WHAT THE TASK REQUIRES: Repeat the whole listing below, word for word.

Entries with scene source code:
--- begin ---

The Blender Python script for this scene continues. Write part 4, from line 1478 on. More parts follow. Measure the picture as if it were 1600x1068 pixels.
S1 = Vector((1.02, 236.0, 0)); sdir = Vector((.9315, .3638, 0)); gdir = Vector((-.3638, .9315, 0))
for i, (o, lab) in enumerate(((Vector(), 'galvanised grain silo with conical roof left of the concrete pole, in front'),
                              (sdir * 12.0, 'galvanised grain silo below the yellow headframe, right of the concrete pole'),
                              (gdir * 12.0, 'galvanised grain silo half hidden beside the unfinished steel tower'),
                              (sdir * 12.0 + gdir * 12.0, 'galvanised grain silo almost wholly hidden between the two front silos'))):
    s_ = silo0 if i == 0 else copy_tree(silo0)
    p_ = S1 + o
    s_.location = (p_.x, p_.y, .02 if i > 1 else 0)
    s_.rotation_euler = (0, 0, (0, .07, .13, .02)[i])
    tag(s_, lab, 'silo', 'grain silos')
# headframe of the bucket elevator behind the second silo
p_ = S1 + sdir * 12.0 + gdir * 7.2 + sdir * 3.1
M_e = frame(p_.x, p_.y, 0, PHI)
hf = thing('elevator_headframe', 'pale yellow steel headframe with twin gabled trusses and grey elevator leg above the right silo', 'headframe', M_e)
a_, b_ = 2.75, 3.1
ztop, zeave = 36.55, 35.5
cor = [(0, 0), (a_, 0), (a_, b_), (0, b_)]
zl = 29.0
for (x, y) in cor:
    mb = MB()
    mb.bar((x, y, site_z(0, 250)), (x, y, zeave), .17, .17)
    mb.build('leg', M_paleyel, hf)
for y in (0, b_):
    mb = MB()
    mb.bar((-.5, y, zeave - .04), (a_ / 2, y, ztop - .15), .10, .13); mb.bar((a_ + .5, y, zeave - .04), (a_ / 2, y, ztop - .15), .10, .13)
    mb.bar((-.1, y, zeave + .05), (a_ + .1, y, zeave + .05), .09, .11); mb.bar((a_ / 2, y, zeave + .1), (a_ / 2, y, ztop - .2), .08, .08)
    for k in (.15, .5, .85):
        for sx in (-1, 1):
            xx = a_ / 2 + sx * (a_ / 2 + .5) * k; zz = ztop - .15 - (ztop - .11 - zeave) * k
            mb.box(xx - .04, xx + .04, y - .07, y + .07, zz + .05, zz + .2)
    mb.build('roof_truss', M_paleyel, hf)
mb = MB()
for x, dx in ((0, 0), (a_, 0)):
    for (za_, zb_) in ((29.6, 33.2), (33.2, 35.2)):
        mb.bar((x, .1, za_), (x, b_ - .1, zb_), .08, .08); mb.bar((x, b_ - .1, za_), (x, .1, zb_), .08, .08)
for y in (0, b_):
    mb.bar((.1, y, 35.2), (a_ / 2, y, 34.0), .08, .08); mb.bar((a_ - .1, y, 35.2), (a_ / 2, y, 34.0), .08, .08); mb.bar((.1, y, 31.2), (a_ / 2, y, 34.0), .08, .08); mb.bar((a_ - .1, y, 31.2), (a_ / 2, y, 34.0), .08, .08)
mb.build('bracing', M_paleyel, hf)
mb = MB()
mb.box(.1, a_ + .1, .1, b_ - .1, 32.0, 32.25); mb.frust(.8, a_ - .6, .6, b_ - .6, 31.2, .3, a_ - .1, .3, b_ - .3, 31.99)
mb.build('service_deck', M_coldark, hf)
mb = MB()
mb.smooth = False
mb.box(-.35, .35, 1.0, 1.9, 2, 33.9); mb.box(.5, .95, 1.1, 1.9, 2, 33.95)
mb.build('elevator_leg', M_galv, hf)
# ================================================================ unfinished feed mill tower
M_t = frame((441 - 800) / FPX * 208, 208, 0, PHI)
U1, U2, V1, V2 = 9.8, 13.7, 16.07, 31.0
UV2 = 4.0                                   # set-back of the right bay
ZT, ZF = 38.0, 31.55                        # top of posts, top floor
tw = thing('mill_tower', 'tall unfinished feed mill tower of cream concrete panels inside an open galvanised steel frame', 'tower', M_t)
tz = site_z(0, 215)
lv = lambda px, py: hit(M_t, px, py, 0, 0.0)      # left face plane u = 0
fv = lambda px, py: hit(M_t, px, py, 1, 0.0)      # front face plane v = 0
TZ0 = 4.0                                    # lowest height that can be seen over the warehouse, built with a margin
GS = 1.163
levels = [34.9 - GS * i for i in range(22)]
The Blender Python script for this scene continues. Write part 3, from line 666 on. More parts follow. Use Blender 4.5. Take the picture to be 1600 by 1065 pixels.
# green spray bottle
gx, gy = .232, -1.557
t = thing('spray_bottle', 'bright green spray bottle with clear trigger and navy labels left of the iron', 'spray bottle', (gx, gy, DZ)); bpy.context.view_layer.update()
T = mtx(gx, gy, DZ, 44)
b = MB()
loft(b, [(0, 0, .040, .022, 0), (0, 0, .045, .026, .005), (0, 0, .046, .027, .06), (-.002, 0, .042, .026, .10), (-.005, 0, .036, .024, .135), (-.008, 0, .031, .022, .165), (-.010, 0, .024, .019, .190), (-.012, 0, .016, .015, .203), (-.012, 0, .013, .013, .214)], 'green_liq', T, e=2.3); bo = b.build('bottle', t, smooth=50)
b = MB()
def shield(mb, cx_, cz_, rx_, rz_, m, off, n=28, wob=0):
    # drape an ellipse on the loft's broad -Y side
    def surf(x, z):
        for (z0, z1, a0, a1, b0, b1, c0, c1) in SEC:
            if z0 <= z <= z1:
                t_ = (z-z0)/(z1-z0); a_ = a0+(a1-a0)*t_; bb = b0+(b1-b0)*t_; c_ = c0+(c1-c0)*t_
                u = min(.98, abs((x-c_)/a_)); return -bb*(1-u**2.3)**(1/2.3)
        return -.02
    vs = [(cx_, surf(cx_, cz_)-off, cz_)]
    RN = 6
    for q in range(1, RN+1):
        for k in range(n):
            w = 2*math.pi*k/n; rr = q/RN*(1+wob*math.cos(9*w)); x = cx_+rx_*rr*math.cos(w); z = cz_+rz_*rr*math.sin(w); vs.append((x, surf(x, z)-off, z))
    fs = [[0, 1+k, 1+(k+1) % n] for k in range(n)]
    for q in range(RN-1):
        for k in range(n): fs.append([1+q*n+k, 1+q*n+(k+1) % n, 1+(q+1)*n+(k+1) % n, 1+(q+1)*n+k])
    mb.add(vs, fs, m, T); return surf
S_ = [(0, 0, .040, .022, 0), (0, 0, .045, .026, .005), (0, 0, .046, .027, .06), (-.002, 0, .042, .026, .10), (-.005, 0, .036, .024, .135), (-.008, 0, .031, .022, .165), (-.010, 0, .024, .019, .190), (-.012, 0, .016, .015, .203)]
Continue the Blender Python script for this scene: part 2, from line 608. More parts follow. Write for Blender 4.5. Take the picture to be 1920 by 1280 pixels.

--- end ---

ANSWER TO THE EXERCISE:
The Blender Python script for this scene continues. Write part 4, from line 1478 on. More parts follow. Measure the picture as if it were 1600x1068 pixels.
S1 = Vector((1.02, 236.0, 0)); sdir = Vector((.9315, .3638, 0)); gdir = Vector((-.3638, .9315, 0))
for i, (o, lab) in enumerate(((Vector(), 'galvanised grain silo with conical roof left of the concrete pole, in front'),
                              (sdir * 12.0, 'galvanised grain silo below the yellow headframe, right of the concrete pole'),
                              (gdir * 12.0, 'galvanised grain silo half hidden beside the unfinished steel tower'),
                              (sdir * 12.0 + gdir * 12.0, 'galvanised grain silo almost wholly hidden between the two front silos'))):
    s_ = silo0 if i == 0 else copy_tree(silo0)
    p_ = S1 + o
    s_.location = (p_.x, p_.y, .02 if i > 1 else 0)
    s_.rotation_euler = (0, 0, (0, .07, .13, .02)[i])
    tag(s_, lab, 'silo', 'grain silos')
# headframe of the bucket elevator behind the second silo
p_ = S1 + sdir * 12.0 + gdir * 7.2 + sdir * 3.1
M_e = frame(p_.x, p_.y, 0, PHI)
hf = thing('elevator_headframe', 'pale yellow steel headframe with twin gabled trusses and grey elevator leg above the right silo', 'headframe', M_e)
a_, b_ = 2.75, 3.1
ztop, zeave = 36.55, 35.5
cor = [(0, 0), (a_, 0), (a_, b_), (0, b_)]
zl = 29.0
for (x, y) in cor:
    mb = MB()
    mb.bar((x, y, site_z(0, 250)), (x, y, zeave), .17, .17)
    mb.build('leg', M_paleyel, hf)
for y in (0, b_):
    mb = MB()
    mb.bar((-.5, y, zeave - .04), (a_ / 2, y, ztop - .15), .10, .13); mb.bar((a_ + .5, y, zeave - .04), (a_ / 2, y, ztop - .15), .10, .13)
    mb.bar((-.1, y, zeave + .05), (a_ + .1, y, zeave + .05), .09, .11); mb.bar((a_ / 2, y, zeave + .1), (a_ / 2, y, ztop - .2), .08, .08)
    for k in (.15, .5, .85):
        for sx in (-1, 1):
            xx = a_ / 2 + sx * (a_ / 2 + .5) * k; zz = ztop - .15 - (ztop - .11 - zeave) * k
            mb.box(xx - .04, xx + .04, y - .07, y + .07, zz + .05, zz + .2)
    mb.build('roof_truss', M_paleyel, hf)
mb = MB()
for x, dx in ((0, 0), (a_, 0)):
    for (za_, zb_) in ((29.6, 33.2), (33.2, 35.2)):
        mb.bar((x, .1, za_), (x, b_ - .1, zb_), .08, .08); mb.bar((x, b_ - .1, za_), (x, .1, zb_), .08, .08)
for y in (0, b_):
    mb.bar((.1, y, 35.2), (a_ / 2, y, 34.0), .08, .08); mb.bar((a_ - .1, y, 35.2), (a_ / 2, y, 34.0), .08, .08); mb.bar((.1, y, 31.2), (a_ / 2, y, 34.0), .08, .08); mb.bar((a_ - .1, y, 31.2), (a_ / 2, y, 34.0), .08, .08)
mb.build('bracing', M_paleyel, hf)
mb = MB()
mb.box(.1, a_ + .1, .1, b_ - .1, 32.0, 32.25); mb.frust(.8, a_ - .6, .6, b_ - .6, 31.2, .3, a_ - .1, .3, b_ - .3, 31.99)
mb.build('service_deck', M_coldark, hf)
mb = MB()
mb.smooth = False
mb.box(-.35, .35, 1.0, 1.9, 2, 33.9); mb.box(.5, .95, 1.1, 1.9, 2, 33.95)
mb.build('elevator_leg', M_galv, hf)
# ================================================================ unfinished feed mill tower
M_t = frame((441 - 800) / FPX * 208, 208, 0, PHI)
U1, U2, V1, V2 = 9.8, 13.7, 16.07, 31.0
UV2 = 4.0                                   # set-back of the right bay
ZT, ZF = 38.0, 31.55                        # top of posts, top floor
tw = thing('mill_tower', 'tall unfinished feed mill tower of cream concrete panels inside an open galvanised steel frame', 'tower', M_t)
tz = site_z(0, 215)
lv = lambda px, py: hit(M_t, px, py, 0, 0.0)      # left face plane u = 0
fv = lambda px, py: hit(M_t, px, py, 1, 0.0)      # front face plane v = 0
TZ0 = 4.0                                    # lowest height that can be seen over the warehouse, built with a margin
GS = 1.163
levels = [34.9 - GS * i for i in range(22)]
The Blender Python script for this scene continues. Write part 3, from line 666 on. More parts follow. Use Blender 4.5. Take the picture to be 1600 by 1065 pixels.
# green spray bottle
gx, gy = .232, -1.557
t = thing('spray_bottle', 'bright green spray bottle with clear trigger and navy labels left of the iron', 'spray bottle', (gx, gy, DZ)); bpy.context.view_layer.update()
T = mtx(gx, gy, DZ, 44)
b = MB()
loft(b, [(0, 0, .040, .022, 0), (0, 0, .045, .026, .005), (0, 0, .046, .027, .06), (-.002, 0, .042, .026, .10), (-.005, 0, .036, .024, .135), (-.008, 0, .031, .022, .165), (-.010, 0, .024, .019, .190), (-.012, 0, .016, .015, .203), (-.012, 0, .013, .013, .214)], 'green_liq', T, e=2.3); bo = b.build('bottle', t, smooth=50)
b = MB()
def shield(mb, cx_, cz_, rx_, rz_, m, off, n=28, wob=0):
    # drape an ellipse on the loft's broad -Y side
    def surf(x, z):
        for (z0, z1, a0, a1, b0, b1, c0, c1) in SEC:
            if z0 <= z <= z1:
                t_ = (z-z0)/(z1-z0); a_ = a0+(a1-a0)*t_; bb = b0+(b1-b0)*t_; c_ = c0+(c1-c0)*t_
                u = min(.98, abs((x-c_)/a_)); return -bb*(1-u**2.3)**(1/2.3)
        return -.02
    vs = [(cx_, surf(cx_, cz_)-off, cz_)]
    RN = 6
    for q in range(1, RN+1):
        for k in range(n):
            w = 2*math.pi*k/n; rr = q/RN*(1+wob*math.cos(9*w)); x = cx_+rx_*rr*math.cos(w); z = cz_+rz_*rr*math.sin(w); vs.append((x, surf(x, z)-off, z))
    fs = [[0, 1+k, 1+(k+1) % n] for k in range(n)]
    for q in range(RN-1):
        for k in range(n): fs.append([1+q*n+k, 1+q*n+(k+1) % n, 1+(q+1)*n+(k+1) % n, 1+(q+1)*n+k])
    mb.add(vs, fs, m, T); return surf
S_ = [(0, 0, .040, .022, 0), (0, 0, .045, .026, .005), (0, 0, .046, .027, .06), (-.002, 0, .042, .026, .10), (-.005, 0, .036, .024, .135), (-.008, 0, .031, .022, .165), (-.010, 0, .024, .019, .190), (-.012, 0, .016, .015, .203)]
Continue the Blender Python script for this scene: part 2, from line 608. More parts follow. Write for Blender 4.5. Take the picture to be 1920 by 1280 pixels.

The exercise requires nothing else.